Today's Biggest Concern: Design Quality
While AI adoption is accelerating, designers are navigating a new tension: speed versus quality. A key insight from this year’s survey data revealed that more than half of respondents said they’re concerned about the impact of AI on design quality.
As AI-generated outputs become more common, the risk isn’t necessarily that AI replaces designers—it’s that it lowers the average bar and threatens design craft. When everyone can generate something quickly, differentiation becomes harder.
Christian emphasized that AI can "make weak UX look polished. Judgment, taste, and accountability are the responsibility of the designer.”
AI can produce layouts, copy, and flows in seconds. But understanding the product and knowing which output works and why requires context, discernment, and craft.
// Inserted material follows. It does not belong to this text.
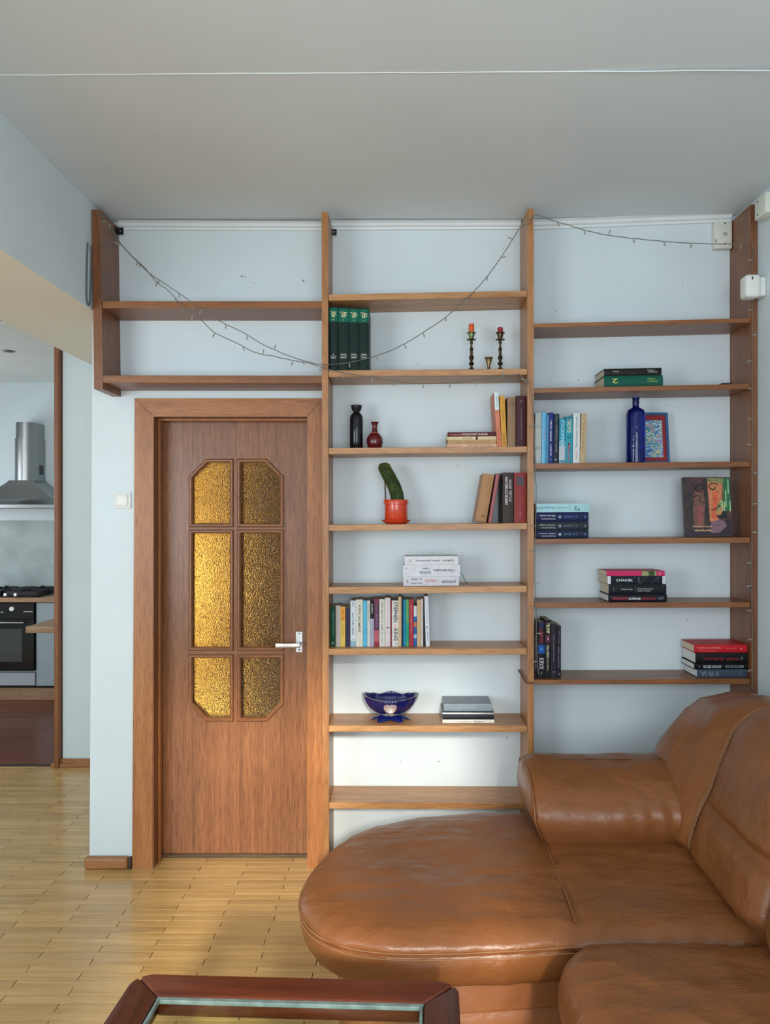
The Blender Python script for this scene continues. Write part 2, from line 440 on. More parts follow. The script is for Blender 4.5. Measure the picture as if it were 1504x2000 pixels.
# casing with mitred head, lining and stop
b = MB()
xo0, xo1, xi0, xi1 = X(263, DC), X(258, DC), X(300, DC), X(297, DC)
zt, zi = Z(778, DC), Z(814, DC)
b.hexa([(xo1, DC, 0), (xi1, DC, 0), (xi1, YW, 0), (xo1, YW, 0), (xo0, DC, zt), (xi0, DC, zi), (xi0, YW, zi), (xo0, YW, zt)])
b.build('casing', TRIM_V, dr, smooth=0)
b = MB(); a0, a1 = X(600, DC), X(631.5, DC)
b.hexa([(a0, DC, 0), (a1, DC, 0), (a1, YW, 0), (a0, YW, 0), (a0, DC, zi), (a1, DC, zt), (a1, YW, zt), (a0, YW, zi)])
b.build('casing', TRIM_V, dr, smooth=0)
b = MB(); g = 0.0015
b.hexa([(xi0+g, DC, zi+g), (a0-g, DC, zi+g), (a0-g, YW, zi+g), (xi0+g, YW, zi+g), (xo0+g, DC, zt), (a1-g, DC, zt), (a1-g, YW, zt), (xo0+g, YW, zt)])
b.build('casing', TRIM_H, dr, smooth=0)
b = MB(); b.box(-1.172, -1.1565, YW-0.019, 3.70, 0, zi+0.01); b.box(-0.4485, -0.435, YW-0.019, 3.70, 0, zi+0.01); b.box(-1.1565, -0.4485, YW-0.019, 3.70, zi, zi+0.012)
b.build('lining', DOAK_V, dr, smooth=0)
b = MB(); b.box(-1.1565, -1.146, 3.60, 3.63, 0.0, zi, bev=0.002); b.box(-1.146, -0.4485, 3.60, 3.63, zi-0.011, zi, bev=0.002)
b.build('stop_bead', TRIM_V, dr)
# leaf: front panel with six openings
px = [(376, 450), (470, 548)]
rows = [(903, 1023), (1041, 1264), (1284, 1402)]
PX = [(X(a, DL), X(c, DL)) for a, c in px]
PZ = [(Z(c, DL), Z(a, DL)) for a, c in rows]      # low, high
L0, L1, LZ0, LZ1 = -1.1555, -0.4495, 0.018, zi-0.0015
xb = [L0, PX[0][0], PX[0][1], PX[1][0], PX[1][1], L1]
zb = [LZ0, PZ[2][0], PZ[2][1], PZ[1][0], PZ[1][1], PZ[0][0], PZ[0][1], LZ1]
CH = 0.073
# vertical veneer boards are parts of the leaf (above, beside and below the glass)
lf = bpy.data.objects.new('leaf', None); COL.objects.link(lf); lf.parent = dr
def board(x0, x1, z0, z1):
    MB().box(x0+0.0003, x1-0.0003, DL, DL+0.04, z0, z1).build('board', LEAF, lf, smooth=0)
board(L0, xb[1]-0.0, LZ0, LZ1)
board(xb[4], L1, LZ0, LZ1)
n = 4
for i in range(n):
    x0 = xb[1]+(xb[4]-xb[1])*i/n; x1 = xb[1]+(xb[4]-xb[1])*(i+1)/n
    board(x0, x1, LZ0, zb[1]); board(x0, x1, zb[6], LZ1)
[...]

Chrissy reinforced this idea from a leadership perspective. She pointed out that AI should be treated like a junior designer, whose work you would normally critique and evaluate rather than immediately accepting the output. "You put it through the same rigor as you would put a junior member...because that's your job as a senior on the team."
The Skillsets That Matter
Another concern noted by survey respondents was homogenization. The panel discussed that designers must develop their prompting skills to avoid cookie-cutter outputs. Chrissy shared that her team faces challenges in achieving consistency and quality with AI outputs, and she points to prompting as the catalyst. "If you're terrible at prompting, it's going to be generic...it's an art and a skill."
Christian shared that while he's not concerned about homogenization, he often sees unsophisticated outputs when students aren't engaged in a project or don't understand the problem. "Speed will stop being impressive. Everyone is going to be fast, so teams and individuals that slow down intentionally...will be able to produce better products."
Jacques pointed to the ultimate goal of using AI as a thought partner rather than letting it do all the work. Particularly with designer-to-developer handoffs, designers must continue to respect everyone's roles, collaborate, and follow best practices.
Final Thoughts: Stay Curious and Think Strategically
AI is no longer optional. It’s embedded in our tools, our workflows, and increasingly, our organizations. But how designers respond to that shift will define their impact.
Jacques offered a simple but powerful reminder: “Continue being a student.” The tools and workflows are evolving constantly. Designers who keep experimenting, prototyping, and learning will be the ones who remain relevant.
Chrissy emphasized another critical dimension: understanding the business context behind the work. Design doesn’t exist in a vacuum. “Businesses need to make money to survive.” As AI lowers the barrier to execution, strategic thinking becomes even more valuable.
The designers who thrive in the age of AI will combine learning, business fluency, systems thinking, and accountability.
AI isn’t replacing designers, but it is raising the bar. The future belongs to designers who don’t just use AI tools—but who understand how to shape them, question them, and lead with them.